Commodities and basic resources (like water and good arable land) are in increasingly short supply worldwide, notes the Journal. And while we’ve managed to avoid the wholesale disasters Malthusians have regularly warned against in the two centuries since Thomas Malthus wrote, this time, say authors Justin Lahart, Patrick Barta and Andrew Batson, things could be different.

One issue, they say, is that we already appear to have pushed the earth past a tipping point on climate change. Quoting Dennis Meadows, co-author of the 1970’s classic, “The Limits to Growth,” the article suggests that “environmental catastrophe may be inevitable even ‘if you quit damaging the environment.'”

The threats we currently face may, as in the past, spur technological innovations that enable both human populations and their living standards to keep growing.
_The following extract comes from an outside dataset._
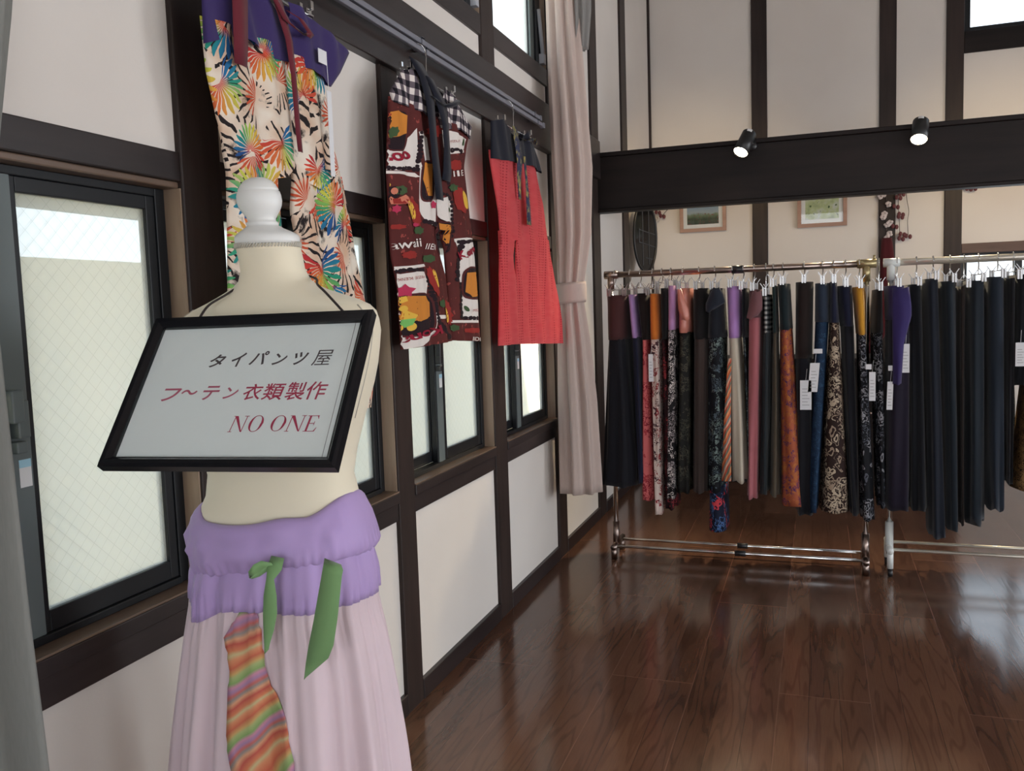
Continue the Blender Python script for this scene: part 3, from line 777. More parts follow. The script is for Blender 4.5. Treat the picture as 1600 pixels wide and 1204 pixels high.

But unless and until that happens, competition for scarce resources will mean that “violent conflicts could ensue,” the article notes.

It’s interesting to see carbon-tax proponent Joesph Stiglitz quoted so much in the article as an authority and to see that the Journal takes human-caused global warming as, essentially, a fact.

All in all, it’s a clear-eyed look at the global-scale economic and political challenges we face when it comes to the distribution of our most fundamental resources. Although hardly revelatory, its conclusion is still welcome:

Indeed, the true lesson of Thomas Malthus, an English economist who died in 1834, isn’t that the world is doomed, but that preservation of human life requires analysis and then tough action.